Journal of Internet Disasters
Paul Vixie
paul at vix.com
Fri Nov 13 17:03:34 UTC 1998
> This should go on the name-droppers list, but here goes....
these days it's not clear whether namedroppers is an operations list
or a protocol list or still both. i think nanog is a fine forum for this:
> What do we know about the events with the name servers
>
> - f.root-servers.net was not able to transfer a copy of some of
> the zone files from a.root-servers.net
> - f.root-servers.net became lame for some zones
just COM.
> - tcpdump showed odd AXFR from a.root-servers.net
just a lot of missed/retransmitted ACKs.
> - [fjk].gtld-servers.net have been reported answering NXDOMAIN to
> some valid domains, NSI denies any problem
the nanog archives include some dig results that are hard for NSI to deny.
> Other events which may or may not have been related
> - BGP routing bug disrupted connectivity for some backbones in the
> preceeding days
this turned up a performance problem in BIND's retry code, btw, but was
not otherwise related to the COM lossage of yesterday (as far as i know).
> - Last month the .GOV domain was missing on a.root-servers.net due
> to a 'known bug' affecting zone transfers from GOV-NIC
different bug. that one causes truncated zone transfers; the secondary
zone files on [fjk].gtld-servers.net yesterday were not truncated and it
just took a restart to make them stop behaving badly.
> - Someone has been probing DNS ports for an unknown reason
>
> Things I don't know
> - f.root-servers.net and NSI's servers reacted differently. What
> are the differences between them (BIND versions, in-house source
> code changes, operating systems/run-time libraries/compilers)
they are completely different systems (solaris vs. digital unix) running
the same (unmodified) bind 8.1.2 sources, which had completely different
failure modes for completely different reasons.

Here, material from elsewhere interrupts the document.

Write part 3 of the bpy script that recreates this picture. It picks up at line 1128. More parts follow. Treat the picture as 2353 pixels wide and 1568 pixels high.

> - how long were servers unable to transfer the zone? The SOA says
> a zone is good for 7 days. Why they expire/corrupt the old zone
> before getting a new copy?
damn good question. i'll look into that. shouldn't've happened.
> - Routing between ISC and NSI for the preceeding period before the
> problem was discovered
there was asymmetry (they reached me via bbnplanet, i reached them via
alternet). they are now preferring alternet to reach me, so we have
better path symmetry now. but their first mile is still congested and
i am still retransmitting a lot of ACKs.
> Theories
> - Network connectivity was insufficient between NSI and ISC for long
> enough the zones timed out (why were other servers affected?)

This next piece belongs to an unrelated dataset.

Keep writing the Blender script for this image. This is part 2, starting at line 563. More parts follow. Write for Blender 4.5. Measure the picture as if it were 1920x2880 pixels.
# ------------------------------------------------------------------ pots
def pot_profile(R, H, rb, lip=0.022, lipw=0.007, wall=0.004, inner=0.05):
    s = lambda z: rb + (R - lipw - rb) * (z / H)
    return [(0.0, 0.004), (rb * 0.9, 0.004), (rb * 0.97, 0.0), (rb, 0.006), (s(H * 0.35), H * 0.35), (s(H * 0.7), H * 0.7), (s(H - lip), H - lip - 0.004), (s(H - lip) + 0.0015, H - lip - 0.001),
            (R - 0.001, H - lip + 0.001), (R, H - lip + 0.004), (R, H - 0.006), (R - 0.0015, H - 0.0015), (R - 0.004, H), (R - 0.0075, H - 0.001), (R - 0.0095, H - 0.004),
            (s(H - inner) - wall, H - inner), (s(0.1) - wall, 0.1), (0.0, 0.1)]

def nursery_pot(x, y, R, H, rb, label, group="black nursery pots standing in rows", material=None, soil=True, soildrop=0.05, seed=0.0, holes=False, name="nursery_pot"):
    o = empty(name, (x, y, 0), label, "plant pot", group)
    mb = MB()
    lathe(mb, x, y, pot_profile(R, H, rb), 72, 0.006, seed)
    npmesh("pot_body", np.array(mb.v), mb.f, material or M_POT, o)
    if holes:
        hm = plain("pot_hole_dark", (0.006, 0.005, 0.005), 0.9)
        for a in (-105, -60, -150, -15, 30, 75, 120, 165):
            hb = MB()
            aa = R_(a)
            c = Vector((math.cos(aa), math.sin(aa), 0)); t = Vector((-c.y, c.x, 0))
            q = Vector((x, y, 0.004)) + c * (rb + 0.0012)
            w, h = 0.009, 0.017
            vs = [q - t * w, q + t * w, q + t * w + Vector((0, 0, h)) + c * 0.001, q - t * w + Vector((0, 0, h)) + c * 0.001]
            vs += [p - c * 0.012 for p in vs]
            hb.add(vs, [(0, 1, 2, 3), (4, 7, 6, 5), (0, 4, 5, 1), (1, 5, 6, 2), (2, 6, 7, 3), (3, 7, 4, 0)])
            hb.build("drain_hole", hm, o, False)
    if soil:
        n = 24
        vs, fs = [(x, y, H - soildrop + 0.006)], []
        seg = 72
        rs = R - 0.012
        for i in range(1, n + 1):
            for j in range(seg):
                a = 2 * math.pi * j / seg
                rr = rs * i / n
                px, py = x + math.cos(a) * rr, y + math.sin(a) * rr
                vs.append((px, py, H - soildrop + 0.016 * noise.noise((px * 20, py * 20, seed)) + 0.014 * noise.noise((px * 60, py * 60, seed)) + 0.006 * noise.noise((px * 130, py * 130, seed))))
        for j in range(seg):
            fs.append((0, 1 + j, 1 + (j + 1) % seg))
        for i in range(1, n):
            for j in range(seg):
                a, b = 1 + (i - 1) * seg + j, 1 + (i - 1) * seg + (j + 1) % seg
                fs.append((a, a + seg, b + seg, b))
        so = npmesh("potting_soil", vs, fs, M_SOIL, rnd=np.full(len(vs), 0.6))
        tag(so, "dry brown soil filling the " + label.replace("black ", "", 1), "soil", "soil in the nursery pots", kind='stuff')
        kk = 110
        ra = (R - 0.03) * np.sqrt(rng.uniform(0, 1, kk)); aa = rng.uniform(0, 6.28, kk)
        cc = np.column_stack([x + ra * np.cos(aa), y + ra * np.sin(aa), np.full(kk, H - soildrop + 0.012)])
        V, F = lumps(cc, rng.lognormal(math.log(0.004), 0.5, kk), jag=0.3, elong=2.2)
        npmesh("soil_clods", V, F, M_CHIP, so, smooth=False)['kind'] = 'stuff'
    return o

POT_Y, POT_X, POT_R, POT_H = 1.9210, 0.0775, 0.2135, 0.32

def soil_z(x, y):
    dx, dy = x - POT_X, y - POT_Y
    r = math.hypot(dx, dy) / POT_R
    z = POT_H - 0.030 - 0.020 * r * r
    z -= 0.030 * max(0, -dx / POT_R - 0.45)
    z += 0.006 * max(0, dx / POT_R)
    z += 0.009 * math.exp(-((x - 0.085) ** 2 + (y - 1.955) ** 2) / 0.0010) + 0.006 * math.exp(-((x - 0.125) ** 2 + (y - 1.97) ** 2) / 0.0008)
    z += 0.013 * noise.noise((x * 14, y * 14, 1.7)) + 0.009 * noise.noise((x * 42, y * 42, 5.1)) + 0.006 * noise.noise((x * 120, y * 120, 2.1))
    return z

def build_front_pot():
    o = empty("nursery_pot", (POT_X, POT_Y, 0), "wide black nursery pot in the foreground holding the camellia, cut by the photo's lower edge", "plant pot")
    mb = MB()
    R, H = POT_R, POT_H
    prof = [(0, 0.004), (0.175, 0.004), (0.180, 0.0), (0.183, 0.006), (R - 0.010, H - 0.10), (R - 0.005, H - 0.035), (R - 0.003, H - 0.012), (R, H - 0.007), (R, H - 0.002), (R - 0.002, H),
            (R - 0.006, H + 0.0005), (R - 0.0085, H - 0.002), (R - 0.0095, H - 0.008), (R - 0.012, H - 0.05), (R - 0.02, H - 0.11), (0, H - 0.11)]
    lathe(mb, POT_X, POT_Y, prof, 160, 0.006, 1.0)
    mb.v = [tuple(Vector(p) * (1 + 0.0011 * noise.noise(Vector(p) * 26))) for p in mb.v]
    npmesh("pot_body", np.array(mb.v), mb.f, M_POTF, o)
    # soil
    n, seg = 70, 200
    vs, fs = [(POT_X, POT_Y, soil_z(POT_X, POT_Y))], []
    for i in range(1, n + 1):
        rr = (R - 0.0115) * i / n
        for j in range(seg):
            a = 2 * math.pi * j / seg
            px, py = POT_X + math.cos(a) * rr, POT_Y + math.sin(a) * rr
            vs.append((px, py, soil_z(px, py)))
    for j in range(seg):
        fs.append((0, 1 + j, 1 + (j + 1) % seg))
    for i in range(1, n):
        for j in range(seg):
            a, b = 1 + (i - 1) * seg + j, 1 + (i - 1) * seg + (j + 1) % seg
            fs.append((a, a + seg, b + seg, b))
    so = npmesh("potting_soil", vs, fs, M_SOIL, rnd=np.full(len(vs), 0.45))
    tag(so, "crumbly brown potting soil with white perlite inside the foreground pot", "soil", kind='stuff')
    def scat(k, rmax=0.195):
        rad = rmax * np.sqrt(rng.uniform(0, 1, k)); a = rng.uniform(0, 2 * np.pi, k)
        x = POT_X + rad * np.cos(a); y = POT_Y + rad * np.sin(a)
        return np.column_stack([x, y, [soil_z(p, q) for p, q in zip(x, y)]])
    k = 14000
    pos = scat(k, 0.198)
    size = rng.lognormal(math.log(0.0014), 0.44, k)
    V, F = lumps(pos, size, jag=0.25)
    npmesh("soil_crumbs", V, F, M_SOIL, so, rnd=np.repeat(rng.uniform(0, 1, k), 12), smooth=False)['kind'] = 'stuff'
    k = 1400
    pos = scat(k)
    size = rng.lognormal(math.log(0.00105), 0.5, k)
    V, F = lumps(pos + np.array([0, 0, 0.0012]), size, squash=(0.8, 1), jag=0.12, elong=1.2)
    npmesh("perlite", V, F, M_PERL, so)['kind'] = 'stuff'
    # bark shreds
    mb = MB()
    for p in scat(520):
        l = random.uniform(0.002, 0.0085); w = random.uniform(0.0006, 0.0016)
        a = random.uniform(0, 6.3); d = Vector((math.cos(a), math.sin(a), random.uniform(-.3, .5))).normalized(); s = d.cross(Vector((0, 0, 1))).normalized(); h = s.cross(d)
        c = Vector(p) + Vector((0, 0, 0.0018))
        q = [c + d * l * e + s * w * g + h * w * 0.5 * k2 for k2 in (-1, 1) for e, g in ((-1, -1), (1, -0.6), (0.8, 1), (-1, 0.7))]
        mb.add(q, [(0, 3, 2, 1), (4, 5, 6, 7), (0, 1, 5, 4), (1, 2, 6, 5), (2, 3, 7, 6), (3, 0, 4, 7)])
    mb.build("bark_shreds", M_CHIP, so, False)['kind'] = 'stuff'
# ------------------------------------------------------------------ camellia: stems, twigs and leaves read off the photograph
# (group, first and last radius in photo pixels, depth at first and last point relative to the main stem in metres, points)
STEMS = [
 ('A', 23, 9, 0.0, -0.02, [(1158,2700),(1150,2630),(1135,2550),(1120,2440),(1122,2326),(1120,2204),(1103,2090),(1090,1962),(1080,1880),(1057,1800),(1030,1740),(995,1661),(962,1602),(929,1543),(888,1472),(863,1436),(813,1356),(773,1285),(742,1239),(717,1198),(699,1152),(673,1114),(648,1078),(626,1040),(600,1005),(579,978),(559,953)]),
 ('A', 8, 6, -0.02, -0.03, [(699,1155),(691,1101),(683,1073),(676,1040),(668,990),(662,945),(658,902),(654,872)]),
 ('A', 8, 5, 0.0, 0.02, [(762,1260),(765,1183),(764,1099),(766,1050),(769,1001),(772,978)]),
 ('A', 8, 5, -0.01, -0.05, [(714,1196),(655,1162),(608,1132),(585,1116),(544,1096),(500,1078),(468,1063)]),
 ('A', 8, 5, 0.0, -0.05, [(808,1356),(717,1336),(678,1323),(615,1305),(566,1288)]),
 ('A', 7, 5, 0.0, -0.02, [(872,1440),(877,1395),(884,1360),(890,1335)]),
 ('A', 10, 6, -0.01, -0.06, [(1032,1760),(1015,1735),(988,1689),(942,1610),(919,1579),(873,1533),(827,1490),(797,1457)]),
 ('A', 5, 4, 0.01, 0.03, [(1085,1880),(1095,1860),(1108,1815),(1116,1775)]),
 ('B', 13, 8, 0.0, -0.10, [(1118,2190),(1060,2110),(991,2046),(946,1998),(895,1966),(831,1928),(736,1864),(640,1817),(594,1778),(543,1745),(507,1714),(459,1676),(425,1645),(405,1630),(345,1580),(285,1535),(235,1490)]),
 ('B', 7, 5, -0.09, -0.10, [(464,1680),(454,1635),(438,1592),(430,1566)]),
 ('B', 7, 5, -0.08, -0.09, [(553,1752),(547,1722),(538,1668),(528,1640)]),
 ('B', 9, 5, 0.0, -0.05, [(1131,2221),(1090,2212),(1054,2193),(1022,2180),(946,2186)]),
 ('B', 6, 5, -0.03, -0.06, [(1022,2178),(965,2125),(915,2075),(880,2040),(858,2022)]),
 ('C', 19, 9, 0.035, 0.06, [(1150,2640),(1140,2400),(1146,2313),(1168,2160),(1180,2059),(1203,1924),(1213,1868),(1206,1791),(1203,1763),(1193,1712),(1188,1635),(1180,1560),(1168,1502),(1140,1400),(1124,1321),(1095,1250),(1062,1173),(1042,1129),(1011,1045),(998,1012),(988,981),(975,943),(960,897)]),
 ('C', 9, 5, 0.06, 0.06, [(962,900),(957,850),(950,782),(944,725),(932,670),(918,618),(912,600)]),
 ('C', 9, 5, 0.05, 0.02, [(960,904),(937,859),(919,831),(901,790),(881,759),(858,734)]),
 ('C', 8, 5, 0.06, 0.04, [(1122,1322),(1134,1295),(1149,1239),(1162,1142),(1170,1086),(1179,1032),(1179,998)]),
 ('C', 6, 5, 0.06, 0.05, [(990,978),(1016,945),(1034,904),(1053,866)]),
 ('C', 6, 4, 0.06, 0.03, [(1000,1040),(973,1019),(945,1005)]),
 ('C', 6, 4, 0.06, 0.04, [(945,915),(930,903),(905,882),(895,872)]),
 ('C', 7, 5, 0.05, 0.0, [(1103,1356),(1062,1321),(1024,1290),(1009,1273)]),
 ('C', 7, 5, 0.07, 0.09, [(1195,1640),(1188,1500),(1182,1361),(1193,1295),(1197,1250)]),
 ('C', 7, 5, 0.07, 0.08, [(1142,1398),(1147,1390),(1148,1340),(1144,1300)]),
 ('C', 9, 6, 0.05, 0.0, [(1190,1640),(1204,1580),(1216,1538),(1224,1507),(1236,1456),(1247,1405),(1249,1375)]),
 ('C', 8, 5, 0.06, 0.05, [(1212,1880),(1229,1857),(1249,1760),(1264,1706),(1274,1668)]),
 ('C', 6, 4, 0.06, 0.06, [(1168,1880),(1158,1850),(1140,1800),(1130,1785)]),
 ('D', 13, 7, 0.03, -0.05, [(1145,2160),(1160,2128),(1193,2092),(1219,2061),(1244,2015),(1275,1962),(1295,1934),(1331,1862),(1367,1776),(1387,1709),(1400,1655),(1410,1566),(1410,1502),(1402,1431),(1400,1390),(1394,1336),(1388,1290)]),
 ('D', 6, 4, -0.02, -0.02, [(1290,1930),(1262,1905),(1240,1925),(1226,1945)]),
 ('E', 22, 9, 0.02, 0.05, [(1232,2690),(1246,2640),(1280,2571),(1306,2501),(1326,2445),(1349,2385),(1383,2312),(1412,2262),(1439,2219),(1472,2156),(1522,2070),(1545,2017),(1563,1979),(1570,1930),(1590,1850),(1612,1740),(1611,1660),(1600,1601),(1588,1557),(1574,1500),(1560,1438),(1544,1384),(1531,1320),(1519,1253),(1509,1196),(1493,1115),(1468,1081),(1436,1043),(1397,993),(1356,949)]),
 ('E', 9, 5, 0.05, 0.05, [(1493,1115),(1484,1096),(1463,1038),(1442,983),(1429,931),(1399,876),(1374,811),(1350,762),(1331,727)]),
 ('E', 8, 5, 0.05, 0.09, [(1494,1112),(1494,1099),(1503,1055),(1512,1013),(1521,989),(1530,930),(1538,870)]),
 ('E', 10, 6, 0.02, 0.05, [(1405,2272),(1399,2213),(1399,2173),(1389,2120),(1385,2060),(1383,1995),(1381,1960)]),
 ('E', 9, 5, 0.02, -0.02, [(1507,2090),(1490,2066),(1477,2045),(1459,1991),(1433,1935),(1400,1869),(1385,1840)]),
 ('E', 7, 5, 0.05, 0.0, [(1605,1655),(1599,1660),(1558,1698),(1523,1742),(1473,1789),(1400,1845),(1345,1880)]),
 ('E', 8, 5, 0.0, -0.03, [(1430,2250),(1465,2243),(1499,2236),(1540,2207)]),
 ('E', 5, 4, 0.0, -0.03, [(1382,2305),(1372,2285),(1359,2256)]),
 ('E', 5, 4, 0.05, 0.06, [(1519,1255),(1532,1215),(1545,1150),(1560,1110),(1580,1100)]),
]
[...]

other servers are more conservative, and had switched to manual daily FTP
of the COM zone longer ago than F has done. (with manual daily FTP you
get the advantages of gzip, and of the pretense of "zone master" status
while you manually retry after timeouts. AXFR needs those properties.)
> - Bug in BIND (or an in-house modified version) (why did vixie's and
> NSI's servers return different responses?)
there's definitely a bug in BIND if [fjk].gtld-servers.net were able to
return different answers after restarts with no new zone transfers. (i'm
sitting here wishing i had core dumps.)
> - Bug in a support system (O/S, RTL, Compiler, etc) or its installation
> - Operator error (erroneous reports of failure)
> - Other malicious activity?
i think there were a goodly number of procedural errors.